For seven weeks this summer I had the incredible privilege of being the Bard Graduate Center curatorial intern at Waddesdon Manor in England. It was an outstanding experience and one where I learned more than I could have ever imagined going into the summer.

During my first year at BGC, I nurtured my love of eighteenth-century French material culture—my academic interest is specifically the history and impact of eighteenth-century Sèvres porcelain— through the courses I took, especially Susan Weber’s “Western Furniture: From Antiquity-1830” and Andrew Morrall’s “Survey of European Ceramics, 1400-1900.” This, combined with Waddesdon’s extremely strong collection of eighteenth-century French decorative arts, in general, and Sévres, in particular, made applying for the internship an opportunity that I couldn’t pass up. After I learned that I had received the internship in February, I was told that I would be working with the collection department’s new curator of decorative arts, Mia Jackson, and that my long-term project would be cataloging data regarding Waddesdon’s Sèvres collection.

My induction to Waddesdon was, as Mia called it, “a baptism by fire,” as I arrived just before the summer openings of Senior Curator Juliet Carey’s Power & Portraiture and Mia’s Creatures & Creations exhibitions. Following the whirlwind of the openings, I settled into a more routine schedule. My typical day began by walking up about a half-a-mile hill from the village to the manor. I would then check emails, have coffee with Mia in the department kitchen, do research on Sèvres, accompany Mia or Juliet as they led visiting scholars or artists through the collection, and take a walk through the house after visitors had left to look at something specific or see that items were being properly looked after. Each day provided me with new challenges and opportunities to learn from.

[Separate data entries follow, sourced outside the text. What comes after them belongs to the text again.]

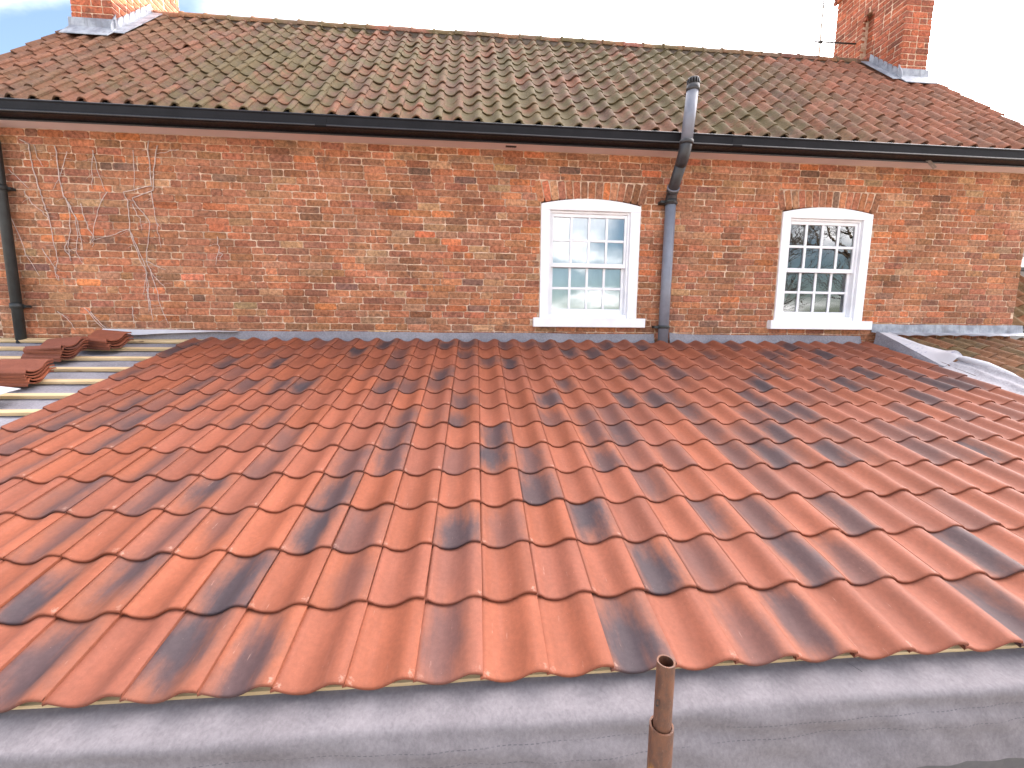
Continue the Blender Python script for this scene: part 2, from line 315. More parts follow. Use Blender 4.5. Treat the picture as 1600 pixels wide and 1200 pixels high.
# ------------------------------------------------------------------ tiles
def spline(pts, n):
    xs = np.array([p[0] for p in pts]); ys = np.array([p[1] for p in pts]); d = np.gradient(ys, xs); X = np.linspace(xs[0], xs[-1], n); out = []
    for x in X:
        i = min(max(np.searchsorted(xs, x)-1, 0), len(xs)-2); hh = xs[i+1]-xs[i]; t = (x-xs[i])/hh
        out.append((2*t**3-3*t**2+1)*ys[i]+(t**3-2*t**2+t)*hh*d[i]+(-2*t**3+3*t**2)*ys[i+1]+(t**3-t**2)*hh*d[i+1])
    return X, np.array(out)
def tile_geo(prof, W, amp, L, th, n, y_round=.004, jit=0.):
    """one pantile: x across, y up the slope from the front edge, z out of the roof; returns verts, faces, uv, smooth"""
    X, Z = spline(prof, n); Z = Z*amp; v = []; f = []; uv = []; sm = []
    rows = [(L, 0), (L*.5, .0006), (y_round*2.2, 0)]+[(y_round*(1-math.sin(a)), -y_round*(1-math.cos(a))) for a in (R(18), R(45), R(68), R(90))]
    for y, dz in rows:
        for i in range(n): v.append((X[i]*W, y, Z[i]+dz+jit*math.sin(7*X[i]+9*y))); uv.append((X[i], y/L))
    for r_ in range(len(rows)-1):
        for i in range(n-1): f.append((r_*n+i, (r_+1)*n+i, (r_+1)*n+i+1, r_*n+i+1)); sm.append(True)
    def strip(a, b):
        o = len(v); v.extend(a+b); k = len(a); uv.extend([(p[0]/W, p[1]/L) for p in a+b])
        for i in range(k-1): f.append((o+i, o+k+i, o+k+i+1, o+i+1)); sm.append(True)
    front = [(X[i]*W, 0, Z[i]-y_round) for i in range(n)]; low = [(X[i]*W, .002, Z[i]-th) for i in range(n)]
    strip(front, low); strip(low, [(X[i]*W, L, Z[i]-th) for i in range(n)])
    i = n-1; yy = [0, y_round*2.4, L]; strip([(X[i]*W, y, Z[i]-(y_round if y == 0 else 0)) for y in yy], [(X[i]*W, y, Z[i]-th) for y in yy])
    i = 0; strip([(X[i]*W, y, Z[i]-th) for y in yy], [(X[i]*W, y, Z[i]-(y_round if y == 0 else 0)) for y in yy])
    return v, f, uv, sm
def place_tiles(slots, geos, mats, parent, name, seen, first_label=None):
    """slots: (matrix, tint, variant, area). The largest `seen` become parts, the rest one joined part."""
    slots.sort(key=lambda q: -q[3]); meshes = []
    for gv in geos:
        b = MB(); b.add(gv[0], gv[1], gv[2], smooth=gv[3]); b.fix = False; meshes.append(b.mesh(name, mats))
    rest = MB()
    for i, (M, t, k, a) in enumerate(slots):
        if i < seen and a > 0:
            o = bpy.data.objects.new(name, meshes[k]); COL.objects.link(o); o.parent = parent; o.matrix_local = M; o.color = (*t, 1)
        else:
            gv = geos[k]; rest.add([M @ Vector(p) for p in gv[0]], gv[1], gv[2], t, gv[3])
    if rest.v: stuff(rest.build(name+'_field', mats, parent, fix=False))

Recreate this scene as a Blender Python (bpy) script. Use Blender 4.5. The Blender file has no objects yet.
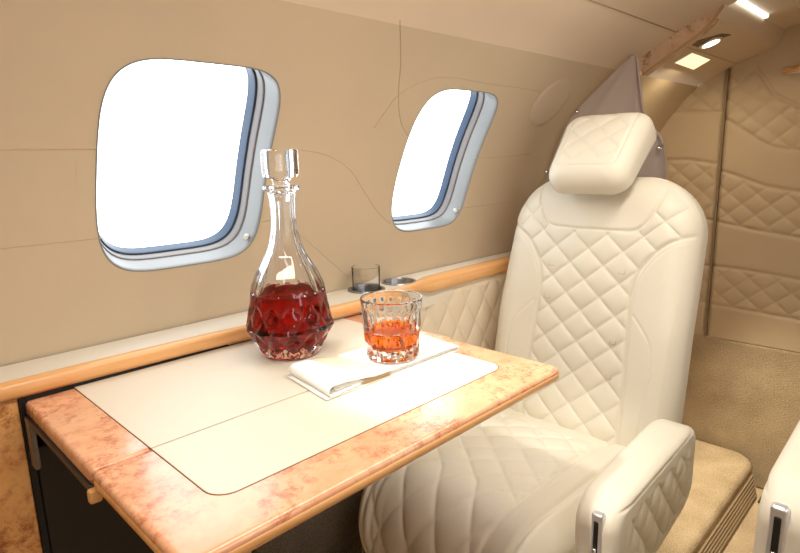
import bpy, math, random
import numpy as np
from mathutils import Vector, Matrix

random.seed(4); rng = np.random.default_rng(7)
sc = bpy.context.scene
COL = sc.collection
PI = math.pi
EYE = np.array([0.0, 0.0, 1.12])          # camera position, aisle floor is z = 0
F_PX, YAW, PITCH, ROLL = 575.178, 0.781544, 0.201268, -0.0247375
UP = 1.12                                  # measured heights are kept relative to eye level

# ------------------------------------------------------------------ camera
def cam_axes():
    cy, sy, cp, sp = math.cos(YAW), math.sin(YAW), math.cos(PITCH), math.sin(PITCH)
    f = np.array([cy*cp, sy*cp, -sp]); r = np.array([sy, -cy, 0.0]); u = np.cross(r, f)
    c, s = math.cos(ROLL), math.sin(ROLL)
    return c*r + s*u, -s*r + c*u, f
AR, AU, AF = cam_axes()
cam_d = bpy.data.cameras.new('camera'); cam = bpy.data.objects.new('camera', cam_d); COL.objects.link(cam)
M = Matrix((tuple(AR)+(0,), tuple(AU)+(0,), tuple(-AF)+(0,), (0, 0, 0, 1))).transposed()
M.translation = Vector(EYE)
cam.matrix_world = M
cam_d.sensor_width = 36; cam_d.lens = F_PX*36/800; cam_d.clip_start = .01
sc.camera = cam

# measuring helpers: where a sight line of the photograph meets a real plane of the cabin
def sight(x, y):
    d = AF*F_PX + AR*(x-400) - AU*(y-276.5)
    return d/np.linalg.norm(d)
def on_x(x, y, X): d = sight(x, y); return EYE + d*X/d[0]
def on_y(x, y, Y): d = sight(x, y); return EYE + d*Y/d[1]
def on_z(x, y, z): d = sight(x, y); return EYE + d*z/d[2]
WC, WR = (.255, -.26), .63                # centre and radius of the cabin lining (y, z from eye level)
def on_wall(x, y, R=WR):
    d = sight(x, y); a = d[1]**2+d[2]**2; b = -2*(d[1]*WC[0]+d[2]*WC[1]); c = WC[0]**2+WC[1]**2-R*R
    return EYE + d*((-b+math.sqrt(b*b-4*a*c))/2/a)

# ------------------------------------------------------------------ materials
def newmat(name):
    m = bpy.data.materials.new(name); m.use_nodes = True
    nt = m.node_tree; b = nt.nodes['Principled BSDF']
    return m, nt, b
def node(nt, t, **kw):
    n = nt.nodes.new(t)
    for k, v in kw.items():
        if k in n.inputs: n.inputs[k].default_value = v
        else: setattr(n, k, v)
    return n
def ramp(nt, fac, stops):
    r = nt.nodes.new('ShaderNodeValToRGB'); e = r.color_ramp.elements
    while len(e) < len(stops): e.new(.5)
    for el, (p, c) in zip(e, stops): el.position = p; el.color = tuple(c)+(1,)
    nt.links.new(fac, r.inputs[0]); return r.outputs[0]
def bump(nt, b, h, strength, dist):
    n = node(nt, 'ShaderNodeBump', Strength=strength, Distance=dist)
    nt.links.new(h, n.inputs['Height']); nt.links.new(n.outputs[0], b.inputs['Normal'])
def simple(name, col, rough=.5, metal=0, coat=0, spec=.5):
    m, nt, b = newmat(name)
    b.inputs['Base Color'].default_value = tuple(col)+(1,); b.inputs['Roughness'].default_value = rough
    b.inputs['Metallic'].default_value = metal; b.inputs['Coat Weight'].default_value = coat
    b.inputs['Specular IOR Level'].default_value = spec
    return m
def leather(name, c1, c2, rough=.5, grain=900, bstr=.12, spec=.4):
    m, nt, b = newmat(name)
    tc = node(nt, 'ShaderNodeTexCoord')
    n1 = node(nt, 'ShaderNodeTexNoise', Scale=5.0, Detail=4.0); nt.links.new(tc.outputs['Object'], n1.inputs['Vector'])
    nt.links.new(ramp(nt, n1.outputs['Fac'], [(.3, c1), (.7, c2)]), b.inputs['Base Color'])
    n2 = node(nt, 'ShaderNodeTexVoronoi', Scale=float(grain)); nt.links.new(tc.outputs['Object'], n2.inputs['Vector'])
    bump(nt, b, n2.outputs['Distance'], bstr, .0006)
    b.inputs['Roughness'].default_value = rough; b.inputs['Specular IOR Level'].default_value = spec
    return m
def burl(name, pale, mid, dark, scale=1.0, rough=.24, coat=.35):
    m, nt, b = newmat(name)
    tc = node(nt, 'ShaderNodeTexCoord')
    w = node(nt, 'ShaderNodeTexNoise', Scale=14.0*scale, Detail=6.0, Roughness=.7, Distortion=.5)
    nt.links.new(tc.outputs['Object'], w.inputs['Vector'])
    base = ramp(nt, w.outputs['Fac'], [(.32, mid), (.55, pale)])
    k = node(nt, 'ShaderNodeTexNoise', Scale=80.0*scale, Detail=6.0, Roughness=.78, Distortion=.25)
    nt.links.new(tc.outputs['Object'], k.inputs['Vector'])
    k2 = node(nt, 'ShaderNodeTexNoise', Scale=16.0*scale, Detail=4.0, Roughness=.6); nt.links.new(tc.outputs['Object'], k2.inputs['Vector'])
    mu = node(nt, 'ShaderNodeMath', operation='MULTIPLY')
    nt.links.new(ramp(nt, k.outputs['Fac'], [(.46, (0,)*3), (.62, (.9,)*3)]), mu.inputs[0])
    nt.links.new(ramp(nt, k2.outputs['Fac'], [(.42, (.08,)*3), (.56, (1,)*3)]), mu.inputs[1])
    mx = node(nt, 'ShaderNodeMix', data_type='RGBA')
    nt.links.new(mu.outputs[0], mx.inputs[0]); nt.links.new(base, mx.inputs[6]); mx.inputs[7].default_value = tuple(dark)+(1,)
    nt.links.new(mx.outputs[2], b.inputs['Base Color'])
    b.inputs['Roughness'].default_value = rough; b.inputs['Coat Weight'].default_value = coat; b.inputs['Coat Roughness'].default_value = .14
    return m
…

Throughout my seven weeks, in addition to the exhibits, I worked on cataloguing all of the Vincennes/Sèvres painters employed at the French factory from its inception to about 1830 into the collection’s online database, assisted Juliet in compiling research for articles she was writing on sixteenth-century Elizabethan portraiture, attended a two-day symposium in London on the splendor of dining through the ages (which focused on continental porcelain impact on dining history), and so much more. The internship provided me with constant experiential learning, whether it be handling Sèvres porcelain to learn how to ‘feel’ the difference between soft and hard paste porcelain, interacting with the public during the annual Feast weekend teaching them about the function and purpose of an eighteenth-century Meissen ice-cream-cooler or a nineteenth- century coal-scuttle used during Waddesdon house parties, traveling to Northampton to spend days in the record office archives in an effort to track down an important piece of furniture whose provenance is currently being worked on by Mia and Ulrich Leben, Waddesdon’s furniture curator, or walking with Mia and her two energetic Jack Russells on the grounds after work and chatting about all things eighteenth-century France. Above all, everyone that I worked with at Waddesdon was beyond generous in taking their time to answer my questions, introducing me to people in the field, and teaching me more than I could have ever dreamed.